[Written request]:
Reproduce the material below line by line, beginning with its first line and ending with the line that contains "mx_.inputs[2]); t.links.new(mx_.outputs[0], o_.inputs[0])"; leave out pictures.

[Records to use]:
** begin **
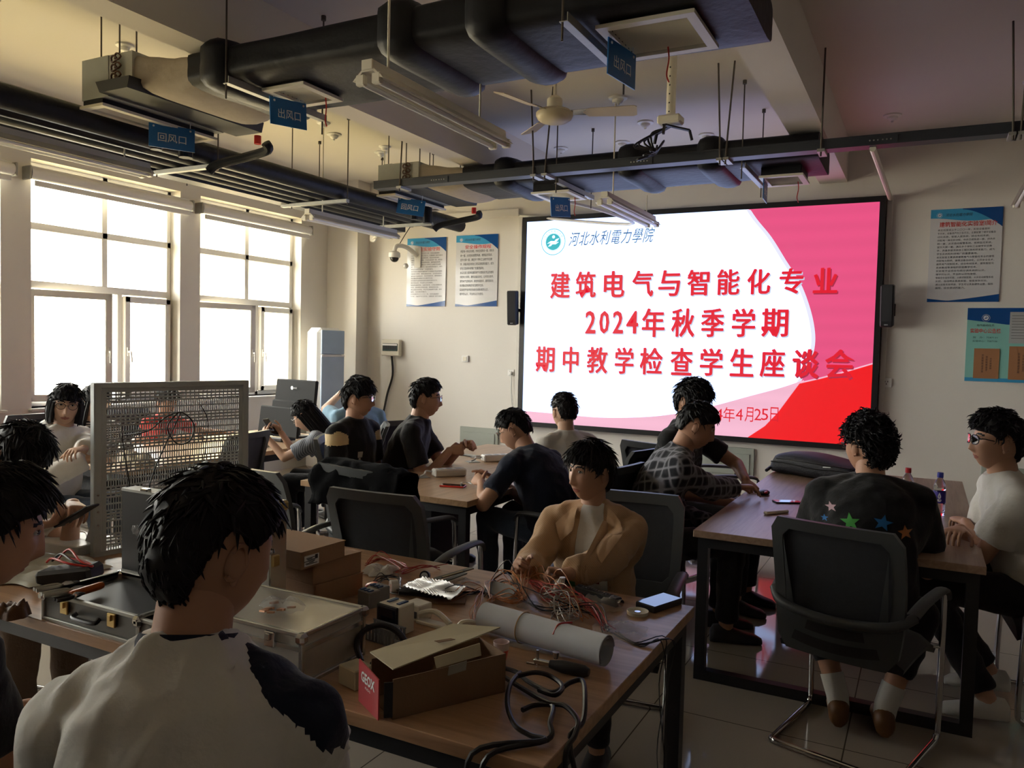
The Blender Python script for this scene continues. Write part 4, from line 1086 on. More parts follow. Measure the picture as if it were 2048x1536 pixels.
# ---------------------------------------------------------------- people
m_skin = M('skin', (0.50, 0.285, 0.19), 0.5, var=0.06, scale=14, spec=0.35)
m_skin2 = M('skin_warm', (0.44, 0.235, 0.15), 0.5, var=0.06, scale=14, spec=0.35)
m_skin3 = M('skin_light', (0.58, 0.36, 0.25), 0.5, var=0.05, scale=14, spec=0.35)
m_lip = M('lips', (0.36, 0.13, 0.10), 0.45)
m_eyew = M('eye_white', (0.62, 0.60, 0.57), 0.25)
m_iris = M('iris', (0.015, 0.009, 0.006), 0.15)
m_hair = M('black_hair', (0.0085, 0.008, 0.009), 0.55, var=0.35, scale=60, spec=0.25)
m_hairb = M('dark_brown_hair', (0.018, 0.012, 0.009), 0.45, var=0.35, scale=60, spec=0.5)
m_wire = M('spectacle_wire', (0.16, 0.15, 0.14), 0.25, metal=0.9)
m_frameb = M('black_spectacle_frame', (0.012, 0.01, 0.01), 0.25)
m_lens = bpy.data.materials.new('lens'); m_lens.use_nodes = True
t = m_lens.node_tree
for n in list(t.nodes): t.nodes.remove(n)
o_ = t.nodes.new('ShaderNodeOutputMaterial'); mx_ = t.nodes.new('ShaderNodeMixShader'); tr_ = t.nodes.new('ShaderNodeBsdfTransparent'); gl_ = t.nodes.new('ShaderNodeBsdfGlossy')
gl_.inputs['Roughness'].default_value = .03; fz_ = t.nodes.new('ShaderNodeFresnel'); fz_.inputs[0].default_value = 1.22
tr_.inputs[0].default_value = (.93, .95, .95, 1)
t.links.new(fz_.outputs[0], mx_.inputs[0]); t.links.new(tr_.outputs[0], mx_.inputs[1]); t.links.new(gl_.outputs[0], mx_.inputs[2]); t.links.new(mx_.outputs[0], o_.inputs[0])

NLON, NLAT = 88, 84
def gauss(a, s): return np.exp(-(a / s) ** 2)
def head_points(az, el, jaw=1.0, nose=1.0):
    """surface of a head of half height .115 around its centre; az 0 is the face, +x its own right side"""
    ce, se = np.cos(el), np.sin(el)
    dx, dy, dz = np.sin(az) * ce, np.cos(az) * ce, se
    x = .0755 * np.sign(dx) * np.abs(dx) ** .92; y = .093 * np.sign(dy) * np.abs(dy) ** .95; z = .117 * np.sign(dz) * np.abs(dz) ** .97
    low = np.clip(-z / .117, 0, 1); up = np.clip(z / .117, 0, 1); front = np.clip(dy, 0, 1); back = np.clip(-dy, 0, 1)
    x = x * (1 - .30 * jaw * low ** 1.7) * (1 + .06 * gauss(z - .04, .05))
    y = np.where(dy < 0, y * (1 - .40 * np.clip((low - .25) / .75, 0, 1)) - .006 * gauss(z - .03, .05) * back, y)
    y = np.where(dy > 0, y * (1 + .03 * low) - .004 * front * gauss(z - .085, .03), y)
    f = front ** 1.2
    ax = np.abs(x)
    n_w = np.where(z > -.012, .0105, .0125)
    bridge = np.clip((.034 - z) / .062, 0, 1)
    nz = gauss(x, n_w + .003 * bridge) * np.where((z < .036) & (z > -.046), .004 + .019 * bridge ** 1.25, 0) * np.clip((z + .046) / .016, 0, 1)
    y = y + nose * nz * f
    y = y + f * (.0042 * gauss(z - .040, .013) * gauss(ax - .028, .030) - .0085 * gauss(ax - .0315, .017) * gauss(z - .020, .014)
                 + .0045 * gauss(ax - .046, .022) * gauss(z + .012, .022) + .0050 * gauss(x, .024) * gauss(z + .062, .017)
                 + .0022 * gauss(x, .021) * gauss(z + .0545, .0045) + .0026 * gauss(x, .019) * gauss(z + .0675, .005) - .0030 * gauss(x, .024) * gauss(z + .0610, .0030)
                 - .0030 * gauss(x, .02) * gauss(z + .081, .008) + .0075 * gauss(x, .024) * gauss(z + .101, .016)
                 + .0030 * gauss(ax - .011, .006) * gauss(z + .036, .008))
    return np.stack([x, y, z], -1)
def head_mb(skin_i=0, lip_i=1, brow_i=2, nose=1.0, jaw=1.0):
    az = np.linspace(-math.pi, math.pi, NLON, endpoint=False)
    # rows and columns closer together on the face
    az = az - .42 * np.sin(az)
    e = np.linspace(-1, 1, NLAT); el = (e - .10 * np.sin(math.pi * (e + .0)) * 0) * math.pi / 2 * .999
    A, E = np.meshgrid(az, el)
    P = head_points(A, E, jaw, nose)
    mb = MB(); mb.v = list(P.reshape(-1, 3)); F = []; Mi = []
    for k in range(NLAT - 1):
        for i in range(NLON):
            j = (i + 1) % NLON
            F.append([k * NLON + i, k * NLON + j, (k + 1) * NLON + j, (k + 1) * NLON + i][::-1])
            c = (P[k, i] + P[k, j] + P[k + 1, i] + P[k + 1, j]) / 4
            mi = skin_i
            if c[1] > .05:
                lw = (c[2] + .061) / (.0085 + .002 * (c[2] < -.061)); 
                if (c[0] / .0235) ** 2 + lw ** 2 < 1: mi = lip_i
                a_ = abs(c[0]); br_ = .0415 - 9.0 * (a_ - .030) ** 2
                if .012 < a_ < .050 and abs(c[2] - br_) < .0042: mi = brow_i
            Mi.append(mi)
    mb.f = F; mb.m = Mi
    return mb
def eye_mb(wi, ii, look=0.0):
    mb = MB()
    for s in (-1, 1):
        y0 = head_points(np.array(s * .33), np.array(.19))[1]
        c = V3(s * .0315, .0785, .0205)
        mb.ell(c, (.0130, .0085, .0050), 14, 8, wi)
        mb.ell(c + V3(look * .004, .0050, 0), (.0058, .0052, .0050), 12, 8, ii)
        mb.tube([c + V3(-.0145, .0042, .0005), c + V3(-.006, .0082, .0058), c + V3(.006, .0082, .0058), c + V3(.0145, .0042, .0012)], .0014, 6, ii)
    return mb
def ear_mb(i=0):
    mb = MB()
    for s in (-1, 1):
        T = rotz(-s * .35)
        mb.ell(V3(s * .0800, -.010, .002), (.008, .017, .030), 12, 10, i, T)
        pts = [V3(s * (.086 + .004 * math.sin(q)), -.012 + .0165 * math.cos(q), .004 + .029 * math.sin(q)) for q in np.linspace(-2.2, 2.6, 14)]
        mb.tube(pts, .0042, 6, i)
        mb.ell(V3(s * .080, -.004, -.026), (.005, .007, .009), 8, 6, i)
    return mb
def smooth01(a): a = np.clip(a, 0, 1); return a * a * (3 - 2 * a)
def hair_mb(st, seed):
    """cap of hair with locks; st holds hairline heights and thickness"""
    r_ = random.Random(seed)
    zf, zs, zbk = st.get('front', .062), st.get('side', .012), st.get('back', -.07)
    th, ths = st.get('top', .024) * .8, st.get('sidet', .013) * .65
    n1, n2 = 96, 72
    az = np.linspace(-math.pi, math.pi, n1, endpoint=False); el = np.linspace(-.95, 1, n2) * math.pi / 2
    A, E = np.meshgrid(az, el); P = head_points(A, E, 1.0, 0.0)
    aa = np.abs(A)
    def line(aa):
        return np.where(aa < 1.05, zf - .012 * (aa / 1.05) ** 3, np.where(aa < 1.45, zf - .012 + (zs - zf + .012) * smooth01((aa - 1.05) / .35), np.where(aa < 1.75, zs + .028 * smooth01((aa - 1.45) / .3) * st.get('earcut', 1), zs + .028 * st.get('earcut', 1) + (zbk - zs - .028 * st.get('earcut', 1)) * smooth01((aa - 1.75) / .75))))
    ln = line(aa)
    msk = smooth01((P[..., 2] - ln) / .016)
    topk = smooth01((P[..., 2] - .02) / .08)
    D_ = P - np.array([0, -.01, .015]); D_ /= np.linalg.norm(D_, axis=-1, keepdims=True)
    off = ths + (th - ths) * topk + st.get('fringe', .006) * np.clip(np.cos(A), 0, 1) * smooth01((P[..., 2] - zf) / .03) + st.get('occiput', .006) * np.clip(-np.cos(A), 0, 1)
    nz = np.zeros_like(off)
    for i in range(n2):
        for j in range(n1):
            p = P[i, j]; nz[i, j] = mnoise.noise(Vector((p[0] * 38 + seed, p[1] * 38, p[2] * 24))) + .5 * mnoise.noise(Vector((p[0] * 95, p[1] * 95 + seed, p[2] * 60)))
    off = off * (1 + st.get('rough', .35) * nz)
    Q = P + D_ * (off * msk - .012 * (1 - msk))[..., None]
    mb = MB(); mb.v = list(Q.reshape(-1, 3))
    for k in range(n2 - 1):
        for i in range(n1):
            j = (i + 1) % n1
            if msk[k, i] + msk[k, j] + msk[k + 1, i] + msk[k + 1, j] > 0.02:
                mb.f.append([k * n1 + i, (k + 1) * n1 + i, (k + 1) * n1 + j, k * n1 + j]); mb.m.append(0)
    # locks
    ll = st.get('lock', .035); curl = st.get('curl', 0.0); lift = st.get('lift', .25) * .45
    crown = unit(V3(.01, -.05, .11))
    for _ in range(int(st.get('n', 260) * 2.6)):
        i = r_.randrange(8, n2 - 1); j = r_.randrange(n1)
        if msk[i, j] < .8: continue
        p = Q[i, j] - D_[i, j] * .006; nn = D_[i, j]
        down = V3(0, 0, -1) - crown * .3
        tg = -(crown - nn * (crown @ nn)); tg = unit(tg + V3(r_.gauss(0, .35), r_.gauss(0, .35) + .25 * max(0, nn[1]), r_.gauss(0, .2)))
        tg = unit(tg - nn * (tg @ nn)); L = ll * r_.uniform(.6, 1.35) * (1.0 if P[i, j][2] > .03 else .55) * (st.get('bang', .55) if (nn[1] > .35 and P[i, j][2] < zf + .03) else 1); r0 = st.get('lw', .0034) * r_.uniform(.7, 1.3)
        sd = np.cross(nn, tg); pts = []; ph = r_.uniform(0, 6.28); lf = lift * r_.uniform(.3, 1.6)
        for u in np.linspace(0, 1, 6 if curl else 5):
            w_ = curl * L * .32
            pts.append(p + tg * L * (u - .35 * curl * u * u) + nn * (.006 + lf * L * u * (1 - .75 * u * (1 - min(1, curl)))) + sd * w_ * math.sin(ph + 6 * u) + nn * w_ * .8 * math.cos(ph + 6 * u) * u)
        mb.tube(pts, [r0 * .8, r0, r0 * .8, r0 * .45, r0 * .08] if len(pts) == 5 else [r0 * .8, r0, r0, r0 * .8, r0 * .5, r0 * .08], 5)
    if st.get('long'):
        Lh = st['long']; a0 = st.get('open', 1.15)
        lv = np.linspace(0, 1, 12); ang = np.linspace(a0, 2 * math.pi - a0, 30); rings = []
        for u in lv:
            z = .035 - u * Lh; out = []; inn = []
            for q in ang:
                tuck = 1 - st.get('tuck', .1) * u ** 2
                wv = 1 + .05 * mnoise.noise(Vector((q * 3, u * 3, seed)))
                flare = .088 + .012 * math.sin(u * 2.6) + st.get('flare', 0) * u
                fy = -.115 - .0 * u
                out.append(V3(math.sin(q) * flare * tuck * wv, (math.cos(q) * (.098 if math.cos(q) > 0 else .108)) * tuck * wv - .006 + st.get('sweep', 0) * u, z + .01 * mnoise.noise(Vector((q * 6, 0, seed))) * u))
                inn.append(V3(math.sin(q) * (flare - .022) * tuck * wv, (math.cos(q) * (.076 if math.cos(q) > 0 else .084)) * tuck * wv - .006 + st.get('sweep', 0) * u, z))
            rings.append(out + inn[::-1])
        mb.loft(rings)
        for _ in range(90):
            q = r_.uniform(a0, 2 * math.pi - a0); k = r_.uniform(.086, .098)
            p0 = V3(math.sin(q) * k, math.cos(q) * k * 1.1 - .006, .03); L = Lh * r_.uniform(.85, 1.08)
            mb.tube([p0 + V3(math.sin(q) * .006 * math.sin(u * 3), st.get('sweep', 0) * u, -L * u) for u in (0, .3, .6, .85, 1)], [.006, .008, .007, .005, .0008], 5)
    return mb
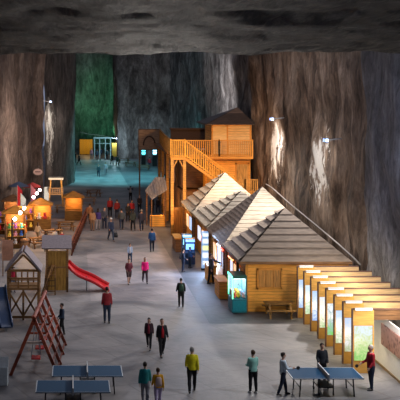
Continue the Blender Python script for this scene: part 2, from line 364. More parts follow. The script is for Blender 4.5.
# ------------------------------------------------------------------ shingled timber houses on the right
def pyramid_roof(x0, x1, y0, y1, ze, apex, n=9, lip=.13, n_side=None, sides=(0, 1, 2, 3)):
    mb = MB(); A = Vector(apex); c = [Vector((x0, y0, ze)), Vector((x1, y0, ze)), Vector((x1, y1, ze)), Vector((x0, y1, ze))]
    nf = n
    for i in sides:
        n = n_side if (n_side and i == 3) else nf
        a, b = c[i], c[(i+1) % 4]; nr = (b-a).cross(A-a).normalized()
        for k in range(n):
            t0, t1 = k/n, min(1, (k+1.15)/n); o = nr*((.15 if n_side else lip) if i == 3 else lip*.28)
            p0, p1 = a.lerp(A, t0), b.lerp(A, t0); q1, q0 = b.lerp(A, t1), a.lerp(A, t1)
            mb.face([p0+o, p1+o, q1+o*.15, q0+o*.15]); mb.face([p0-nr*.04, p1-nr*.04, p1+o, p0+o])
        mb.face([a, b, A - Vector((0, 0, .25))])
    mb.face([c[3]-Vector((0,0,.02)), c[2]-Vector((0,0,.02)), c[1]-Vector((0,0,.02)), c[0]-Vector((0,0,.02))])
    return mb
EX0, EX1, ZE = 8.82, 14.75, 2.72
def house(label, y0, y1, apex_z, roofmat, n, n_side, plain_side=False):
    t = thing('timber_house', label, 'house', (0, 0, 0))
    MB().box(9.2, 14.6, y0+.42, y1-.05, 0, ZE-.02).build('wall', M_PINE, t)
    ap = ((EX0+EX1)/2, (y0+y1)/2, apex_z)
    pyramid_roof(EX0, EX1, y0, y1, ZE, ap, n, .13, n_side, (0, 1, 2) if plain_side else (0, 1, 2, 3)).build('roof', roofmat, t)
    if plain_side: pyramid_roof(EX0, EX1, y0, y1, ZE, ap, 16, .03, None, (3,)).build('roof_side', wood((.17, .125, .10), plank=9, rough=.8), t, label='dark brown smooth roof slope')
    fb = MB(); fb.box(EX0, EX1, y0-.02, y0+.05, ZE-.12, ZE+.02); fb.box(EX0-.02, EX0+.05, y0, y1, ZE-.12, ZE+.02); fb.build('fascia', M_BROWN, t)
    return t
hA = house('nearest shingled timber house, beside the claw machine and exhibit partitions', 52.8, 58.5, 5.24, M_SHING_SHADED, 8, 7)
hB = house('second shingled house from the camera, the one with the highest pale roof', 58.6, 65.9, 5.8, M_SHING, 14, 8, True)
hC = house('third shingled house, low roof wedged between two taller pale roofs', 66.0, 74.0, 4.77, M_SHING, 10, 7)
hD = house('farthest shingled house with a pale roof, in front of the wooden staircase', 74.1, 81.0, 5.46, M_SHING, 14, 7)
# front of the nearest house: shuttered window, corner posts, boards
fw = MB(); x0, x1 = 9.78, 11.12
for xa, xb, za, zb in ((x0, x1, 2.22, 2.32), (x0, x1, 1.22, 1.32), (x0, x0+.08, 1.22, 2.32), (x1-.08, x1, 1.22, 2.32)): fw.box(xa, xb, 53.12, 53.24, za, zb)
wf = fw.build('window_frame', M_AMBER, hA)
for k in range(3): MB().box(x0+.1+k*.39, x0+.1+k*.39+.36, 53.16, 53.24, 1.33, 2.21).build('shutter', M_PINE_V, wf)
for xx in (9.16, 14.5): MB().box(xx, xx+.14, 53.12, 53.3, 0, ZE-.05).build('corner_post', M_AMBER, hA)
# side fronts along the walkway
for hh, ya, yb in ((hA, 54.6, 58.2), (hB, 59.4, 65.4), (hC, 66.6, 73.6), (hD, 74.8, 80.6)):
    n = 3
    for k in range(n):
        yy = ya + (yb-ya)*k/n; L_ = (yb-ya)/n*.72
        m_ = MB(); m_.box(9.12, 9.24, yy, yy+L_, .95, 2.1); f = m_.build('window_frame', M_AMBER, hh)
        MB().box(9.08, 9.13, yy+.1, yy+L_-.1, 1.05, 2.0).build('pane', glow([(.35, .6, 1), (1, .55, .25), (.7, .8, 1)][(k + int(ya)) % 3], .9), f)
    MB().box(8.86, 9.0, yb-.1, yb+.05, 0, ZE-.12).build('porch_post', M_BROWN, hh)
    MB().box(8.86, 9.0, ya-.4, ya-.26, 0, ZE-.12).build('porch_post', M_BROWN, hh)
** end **
[Full solution]:
The Blender Python script for this scene continues. Write part 4, from line 1086 on. More parts follow. Measure the picture as if it were 2048x1536 pixels.
# ---------------------------------------------------------------- people
m_skin = M('skin', (0.50, 0.285, 0.19), 0.5, var=0.06, scale=14, spec=0.35)
m_skin2 = M('skin_warm', (0.44, 0.235, 0.15), 0.5, var=0.06, scale=14, spec=0.35)
m_skin3 = M('skin_light', (0.58, 0.36, 0.25), 0.5, var=0.05, scale=14, spec=0.35)
m_lip = M('lips', (0.36, 0.13, 0.10), 0.45)
m_eyew = M('eye_white', (0.62, 0.60, 0.57), 0.25)
m_iris = M('iris', (0.015, 0.009, 0.006), 0.15)
m_hair = M('black_hair', (0.0085, 0.008, 0.009), 0.55, var=0.35, scale=60, spec=0.25)
m_hairb = M('dark_brown_hair', (0.018, 0.012, 0.009), 0.45, var=0.35, scale=60, spec=0.5)
m_wire = M('spectacle_wire', (0.16, 0.15, 0.14), 0.25, metal=0.9)
m_frameb = M('black_spectacle_frame', (0.012, 0.01, 0.01), 0.25)
m_lens = bpy.data.materials.new('lens'); m_lens.use_nodes = True
t = m_lens.node_tree
for n in list(t.nodes): t.nodes.remove(n)
o_ = t.nodes.new('ShaderNodeOutputMaterial'); mx_ = t.nodes.new('ShaderNodeMixShader'); tr_ = t.nodes.new('ShaderNodeBsdfTransparent'); gl_ = t.nodes.new('ShaderNodeBsdfGlossy')
gl_.inputs['Roughness'].default_value = .03; fz_ = t.nodes.new('ShaderNodeFresnel'); fz_.inputs[0].default_value = 1.22
tr_.inputs[0].default_value = (.93, .95, .95, 1)
t.links.new(fz_.outputs[0], mx_.inputs[0]); t.links.new(tr_.outputs[0], mx_.inputs[1]); t.links.new(gl_.outputs[0], mx_.inputs[2]); t.links.new(mx_.outputs[0], o_.inputs[0])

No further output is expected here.